**Aim of the task:** Figure out how many lines of the material below contain the word "that". Answer with the number only.

**Dataset extract:**
-*-*-

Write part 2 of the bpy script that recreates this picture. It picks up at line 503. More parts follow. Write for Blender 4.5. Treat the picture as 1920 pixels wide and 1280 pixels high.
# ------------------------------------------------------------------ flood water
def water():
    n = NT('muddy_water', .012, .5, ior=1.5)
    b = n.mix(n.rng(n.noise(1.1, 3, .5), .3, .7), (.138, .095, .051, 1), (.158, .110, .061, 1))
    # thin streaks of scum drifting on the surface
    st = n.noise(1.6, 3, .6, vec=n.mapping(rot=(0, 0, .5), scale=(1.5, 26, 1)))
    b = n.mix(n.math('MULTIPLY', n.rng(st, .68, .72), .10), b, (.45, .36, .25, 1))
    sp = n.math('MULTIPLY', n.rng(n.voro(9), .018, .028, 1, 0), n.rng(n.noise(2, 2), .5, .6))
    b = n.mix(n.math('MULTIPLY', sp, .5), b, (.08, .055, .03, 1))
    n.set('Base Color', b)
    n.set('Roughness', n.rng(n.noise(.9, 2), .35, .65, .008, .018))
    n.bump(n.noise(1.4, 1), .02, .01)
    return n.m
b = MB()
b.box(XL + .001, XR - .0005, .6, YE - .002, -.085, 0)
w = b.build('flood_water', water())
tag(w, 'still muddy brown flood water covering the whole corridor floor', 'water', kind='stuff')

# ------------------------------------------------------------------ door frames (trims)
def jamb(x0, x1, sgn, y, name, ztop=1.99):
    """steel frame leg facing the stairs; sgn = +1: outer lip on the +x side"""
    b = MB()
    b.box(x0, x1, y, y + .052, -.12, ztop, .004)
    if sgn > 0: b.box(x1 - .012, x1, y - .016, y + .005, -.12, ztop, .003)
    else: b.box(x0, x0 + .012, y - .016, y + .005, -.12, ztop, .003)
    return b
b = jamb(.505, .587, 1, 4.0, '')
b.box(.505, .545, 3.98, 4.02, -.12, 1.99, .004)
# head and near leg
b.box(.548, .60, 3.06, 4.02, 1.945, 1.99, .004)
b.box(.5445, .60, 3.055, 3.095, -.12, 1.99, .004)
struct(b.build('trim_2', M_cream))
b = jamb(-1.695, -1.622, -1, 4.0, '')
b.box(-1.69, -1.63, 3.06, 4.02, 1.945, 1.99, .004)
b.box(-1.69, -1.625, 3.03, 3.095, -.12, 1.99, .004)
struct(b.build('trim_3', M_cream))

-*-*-

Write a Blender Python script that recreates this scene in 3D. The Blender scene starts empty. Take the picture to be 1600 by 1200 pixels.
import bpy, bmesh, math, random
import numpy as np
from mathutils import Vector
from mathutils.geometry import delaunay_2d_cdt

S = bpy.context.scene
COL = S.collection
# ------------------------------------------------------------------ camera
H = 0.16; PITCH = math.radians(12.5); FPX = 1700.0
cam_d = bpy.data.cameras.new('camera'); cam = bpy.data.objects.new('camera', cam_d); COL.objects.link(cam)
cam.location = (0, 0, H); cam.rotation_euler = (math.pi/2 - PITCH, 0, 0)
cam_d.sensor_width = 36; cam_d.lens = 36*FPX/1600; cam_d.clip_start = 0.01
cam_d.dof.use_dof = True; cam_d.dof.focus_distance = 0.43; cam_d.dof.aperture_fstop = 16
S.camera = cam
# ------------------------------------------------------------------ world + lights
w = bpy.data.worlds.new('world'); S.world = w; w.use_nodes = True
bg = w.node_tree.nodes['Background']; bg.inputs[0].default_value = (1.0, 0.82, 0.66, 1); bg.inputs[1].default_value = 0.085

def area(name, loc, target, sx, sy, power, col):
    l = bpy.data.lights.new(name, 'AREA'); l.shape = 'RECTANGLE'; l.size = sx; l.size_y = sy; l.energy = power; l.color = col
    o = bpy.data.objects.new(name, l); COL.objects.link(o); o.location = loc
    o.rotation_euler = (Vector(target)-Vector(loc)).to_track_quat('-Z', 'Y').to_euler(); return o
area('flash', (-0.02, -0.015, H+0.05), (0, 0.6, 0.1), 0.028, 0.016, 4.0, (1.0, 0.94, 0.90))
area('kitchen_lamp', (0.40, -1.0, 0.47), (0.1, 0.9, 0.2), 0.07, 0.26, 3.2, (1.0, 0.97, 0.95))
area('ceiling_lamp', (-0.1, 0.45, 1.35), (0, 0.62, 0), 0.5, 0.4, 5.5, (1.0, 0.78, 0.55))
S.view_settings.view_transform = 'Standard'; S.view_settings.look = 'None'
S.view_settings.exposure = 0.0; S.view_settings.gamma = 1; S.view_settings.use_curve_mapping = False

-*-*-

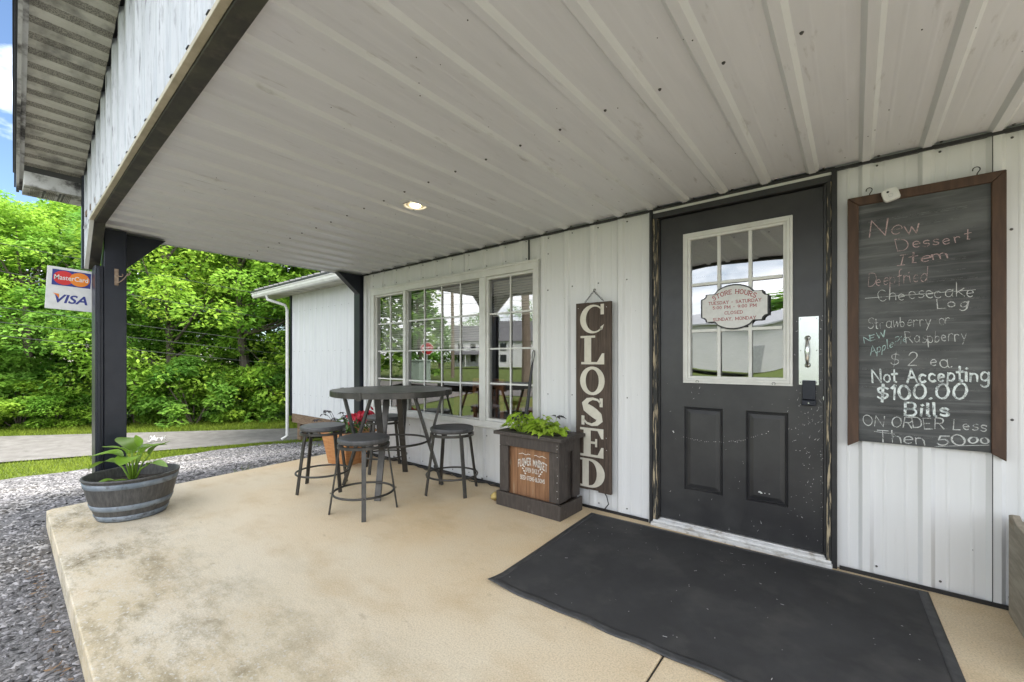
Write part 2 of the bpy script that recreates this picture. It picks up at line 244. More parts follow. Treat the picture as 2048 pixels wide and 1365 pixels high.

-*-*-

**Answer in full:** 3